A famosa “teoria da dependência” também é de uma platitude exemplar, e derivada em parte da “tese” do congelamento, e por outro lado das doutrinas cepalianas sobre o desenvolvimento econômico, uma espécie de keynesianismo adaptado às necessidades de países “dependentes”, como os da América Latina. O que ela diz, em sua essência? Que mesmo na situação de dependência existem espaços ou interstícios que possibilitam o progresso, a industrialização e os avanços. Nada mais do que um marxismo light acoplado às noções cepalianas então em voga.
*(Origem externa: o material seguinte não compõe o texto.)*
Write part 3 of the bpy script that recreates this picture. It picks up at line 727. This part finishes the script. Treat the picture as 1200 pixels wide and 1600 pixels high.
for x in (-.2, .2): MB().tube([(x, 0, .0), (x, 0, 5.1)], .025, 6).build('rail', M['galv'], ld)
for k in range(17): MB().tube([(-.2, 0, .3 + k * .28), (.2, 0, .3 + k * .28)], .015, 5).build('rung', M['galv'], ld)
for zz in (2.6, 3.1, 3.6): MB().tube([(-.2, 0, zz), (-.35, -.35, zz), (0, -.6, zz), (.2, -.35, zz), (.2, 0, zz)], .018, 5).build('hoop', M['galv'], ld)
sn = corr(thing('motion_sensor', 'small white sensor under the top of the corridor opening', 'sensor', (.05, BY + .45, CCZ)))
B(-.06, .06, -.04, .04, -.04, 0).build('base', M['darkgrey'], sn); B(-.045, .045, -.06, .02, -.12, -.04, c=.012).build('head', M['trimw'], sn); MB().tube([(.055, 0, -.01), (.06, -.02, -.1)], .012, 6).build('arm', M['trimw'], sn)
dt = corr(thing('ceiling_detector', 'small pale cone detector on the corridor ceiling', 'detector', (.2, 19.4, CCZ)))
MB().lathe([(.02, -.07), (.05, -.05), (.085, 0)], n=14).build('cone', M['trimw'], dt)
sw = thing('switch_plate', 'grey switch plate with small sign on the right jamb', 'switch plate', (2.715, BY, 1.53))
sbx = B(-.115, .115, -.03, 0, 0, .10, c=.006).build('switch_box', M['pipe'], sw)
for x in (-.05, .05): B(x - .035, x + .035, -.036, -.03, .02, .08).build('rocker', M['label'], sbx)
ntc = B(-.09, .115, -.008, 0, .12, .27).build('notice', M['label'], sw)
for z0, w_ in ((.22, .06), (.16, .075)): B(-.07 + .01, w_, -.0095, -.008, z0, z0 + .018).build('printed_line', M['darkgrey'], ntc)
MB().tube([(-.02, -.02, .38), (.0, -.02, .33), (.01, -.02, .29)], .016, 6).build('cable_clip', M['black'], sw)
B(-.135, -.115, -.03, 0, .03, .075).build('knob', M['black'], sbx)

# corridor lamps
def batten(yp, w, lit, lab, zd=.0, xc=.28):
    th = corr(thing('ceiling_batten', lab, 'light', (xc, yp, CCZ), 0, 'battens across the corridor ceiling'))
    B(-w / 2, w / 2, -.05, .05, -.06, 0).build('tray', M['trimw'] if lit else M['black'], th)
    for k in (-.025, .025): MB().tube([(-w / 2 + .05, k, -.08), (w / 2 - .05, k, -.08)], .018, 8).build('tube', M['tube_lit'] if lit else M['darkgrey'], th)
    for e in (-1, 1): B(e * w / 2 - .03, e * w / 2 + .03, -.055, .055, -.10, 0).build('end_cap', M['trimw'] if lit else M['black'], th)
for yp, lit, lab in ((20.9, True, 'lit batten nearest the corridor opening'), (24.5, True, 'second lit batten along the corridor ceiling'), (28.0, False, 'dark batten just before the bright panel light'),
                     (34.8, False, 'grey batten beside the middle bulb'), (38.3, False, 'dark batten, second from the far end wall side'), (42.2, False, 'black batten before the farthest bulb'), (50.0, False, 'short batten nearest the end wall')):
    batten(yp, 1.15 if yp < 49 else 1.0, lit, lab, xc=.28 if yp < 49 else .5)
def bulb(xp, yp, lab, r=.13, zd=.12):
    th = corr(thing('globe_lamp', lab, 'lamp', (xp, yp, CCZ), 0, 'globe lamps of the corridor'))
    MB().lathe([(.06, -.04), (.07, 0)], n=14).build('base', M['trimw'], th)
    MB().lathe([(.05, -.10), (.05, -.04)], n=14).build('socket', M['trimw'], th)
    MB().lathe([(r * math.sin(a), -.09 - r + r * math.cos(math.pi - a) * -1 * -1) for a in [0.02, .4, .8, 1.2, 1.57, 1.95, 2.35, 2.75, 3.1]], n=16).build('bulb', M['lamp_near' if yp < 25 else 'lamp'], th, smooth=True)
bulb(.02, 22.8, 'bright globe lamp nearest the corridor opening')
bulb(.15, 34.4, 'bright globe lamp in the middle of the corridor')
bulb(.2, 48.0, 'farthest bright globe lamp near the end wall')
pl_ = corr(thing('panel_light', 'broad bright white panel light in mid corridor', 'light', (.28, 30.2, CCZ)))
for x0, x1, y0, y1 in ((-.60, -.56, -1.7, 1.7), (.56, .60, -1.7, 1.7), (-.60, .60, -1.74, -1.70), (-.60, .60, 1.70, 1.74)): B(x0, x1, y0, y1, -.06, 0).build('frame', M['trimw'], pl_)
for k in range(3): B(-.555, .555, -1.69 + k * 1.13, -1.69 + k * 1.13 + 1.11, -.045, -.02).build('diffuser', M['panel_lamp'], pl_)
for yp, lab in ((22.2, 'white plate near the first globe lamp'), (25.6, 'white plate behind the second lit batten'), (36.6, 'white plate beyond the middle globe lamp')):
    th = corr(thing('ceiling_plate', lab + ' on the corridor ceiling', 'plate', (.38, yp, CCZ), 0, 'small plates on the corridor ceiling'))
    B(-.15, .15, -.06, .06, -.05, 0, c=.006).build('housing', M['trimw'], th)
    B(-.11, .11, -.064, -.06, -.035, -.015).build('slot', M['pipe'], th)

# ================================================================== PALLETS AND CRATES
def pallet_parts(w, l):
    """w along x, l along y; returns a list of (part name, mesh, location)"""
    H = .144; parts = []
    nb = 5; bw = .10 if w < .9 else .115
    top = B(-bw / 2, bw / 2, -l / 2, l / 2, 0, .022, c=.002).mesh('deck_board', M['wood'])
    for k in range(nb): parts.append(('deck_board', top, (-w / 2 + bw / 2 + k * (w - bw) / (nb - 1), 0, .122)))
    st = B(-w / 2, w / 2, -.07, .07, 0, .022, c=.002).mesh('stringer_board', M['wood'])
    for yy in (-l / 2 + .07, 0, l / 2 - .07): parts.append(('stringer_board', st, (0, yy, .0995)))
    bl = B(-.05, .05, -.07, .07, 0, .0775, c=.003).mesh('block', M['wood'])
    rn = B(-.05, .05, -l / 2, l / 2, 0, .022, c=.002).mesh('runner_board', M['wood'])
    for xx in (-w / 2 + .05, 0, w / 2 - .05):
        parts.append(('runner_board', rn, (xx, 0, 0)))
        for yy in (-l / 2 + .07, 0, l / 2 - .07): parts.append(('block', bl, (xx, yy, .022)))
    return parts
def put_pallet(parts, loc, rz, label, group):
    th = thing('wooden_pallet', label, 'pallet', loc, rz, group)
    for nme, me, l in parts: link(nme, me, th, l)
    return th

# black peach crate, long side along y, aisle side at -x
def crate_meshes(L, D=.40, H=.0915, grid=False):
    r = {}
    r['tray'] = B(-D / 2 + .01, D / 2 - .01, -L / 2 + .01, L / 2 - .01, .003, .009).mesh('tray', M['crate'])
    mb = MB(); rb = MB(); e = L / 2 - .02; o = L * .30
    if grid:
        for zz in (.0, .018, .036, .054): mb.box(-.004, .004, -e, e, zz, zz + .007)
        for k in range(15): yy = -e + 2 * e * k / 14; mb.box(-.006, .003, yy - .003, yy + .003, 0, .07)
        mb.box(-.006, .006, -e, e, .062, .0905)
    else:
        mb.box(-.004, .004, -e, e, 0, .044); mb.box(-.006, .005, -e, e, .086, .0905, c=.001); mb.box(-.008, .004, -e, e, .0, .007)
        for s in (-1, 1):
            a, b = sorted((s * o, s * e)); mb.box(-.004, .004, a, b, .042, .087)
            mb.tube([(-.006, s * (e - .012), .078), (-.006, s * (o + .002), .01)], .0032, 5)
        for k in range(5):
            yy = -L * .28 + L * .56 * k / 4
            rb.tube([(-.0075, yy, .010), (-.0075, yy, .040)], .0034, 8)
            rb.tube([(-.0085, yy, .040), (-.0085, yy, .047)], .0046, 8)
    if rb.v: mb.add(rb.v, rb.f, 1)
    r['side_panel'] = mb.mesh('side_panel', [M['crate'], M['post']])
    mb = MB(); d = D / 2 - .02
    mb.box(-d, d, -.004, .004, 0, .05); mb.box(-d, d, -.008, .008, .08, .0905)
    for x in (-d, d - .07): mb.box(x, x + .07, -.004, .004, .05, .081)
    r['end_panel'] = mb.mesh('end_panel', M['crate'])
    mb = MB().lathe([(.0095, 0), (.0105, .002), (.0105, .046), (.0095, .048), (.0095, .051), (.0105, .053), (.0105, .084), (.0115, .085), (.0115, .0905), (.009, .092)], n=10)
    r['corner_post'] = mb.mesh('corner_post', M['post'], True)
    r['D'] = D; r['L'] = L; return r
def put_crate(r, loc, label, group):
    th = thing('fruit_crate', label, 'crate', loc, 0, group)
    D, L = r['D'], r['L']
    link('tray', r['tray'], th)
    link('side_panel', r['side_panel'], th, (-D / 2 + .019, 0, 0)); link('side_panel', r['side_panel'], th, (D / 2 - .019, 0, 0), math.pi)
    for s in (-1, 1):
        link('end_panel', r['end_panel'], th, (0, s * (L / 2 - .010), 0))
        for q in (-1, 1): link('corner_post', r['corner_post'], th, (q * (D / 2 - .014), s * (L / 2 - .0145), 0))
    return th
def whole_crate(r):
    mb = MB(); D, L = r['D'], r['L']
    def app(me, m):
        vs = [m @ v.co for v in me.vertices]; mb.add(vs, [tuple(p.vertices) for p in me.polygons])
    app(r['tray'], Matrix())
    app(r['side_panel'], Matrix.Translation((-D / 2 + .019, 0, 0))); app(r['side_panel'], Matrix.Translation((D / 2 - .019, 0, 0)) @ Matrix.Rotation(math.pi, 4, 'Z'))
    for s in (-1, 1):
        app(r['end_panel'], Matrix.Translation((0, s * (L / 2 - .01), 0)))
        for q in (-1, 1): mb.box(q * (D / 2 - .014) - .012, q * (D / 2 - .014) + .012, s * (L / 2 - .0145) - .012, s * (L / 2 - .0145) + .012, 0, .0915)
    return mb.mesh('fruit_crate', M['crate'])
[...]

O mito fundador mais consistente na corporação diplomática é obviamente a do seu papel eminentemente mobilizador do desenvolvimento econômico da nação pela via da autonomia na política externa — o que é, como já dissemos, uma obviedade e uma tautologia — e pela possibilidade de se ter espaços de políticas públicas para a formulação de programas e projetos nacionais de desenvolvimento (que por acaso se confundem com as determinações das classes dominante e das elites dirigentes na formulação e execução das principais políticas públicas, especialmente na área econômica e na política externa). Essa é a história da ideologia do desenvolvimento nacional dos últimos 80 anos, tanto mais forte na consciência nacional quanto mais incapaz ela foi de realmente construir o desenvolvimento nacional.
Mas eu vou discutir essa nossa obsessão frustrada — pois é evidente que o Brasil falhou nesse projeto— numa próxima oportunidade. Acredito que um bom começo de enveredar numa nova fase do desenvolvimento nacional começa pelo esclarecimento — talvez desmantelamento— de alguns dos mitos do nosso passado.
Não tenho certeza de que uma nova “doutrina” para esse tal desenvolvimento sairá das próprias hostes da corporação diplomática, e isto por uma razão muito simples: ao lado, e acima, dos dois “valores” básicos impostos e entranhados nessa corporação desde o início da carreira, as famosas consignas de “hierarquia e disciplina”, está uma característica também presente nessa corporação: o CONFORMISMO. Mas disso, eu também tratarei oportunamente.
Paulo Roberto de Almeida
Brasília, 4080: 13 fevereiro 2022, 4 p.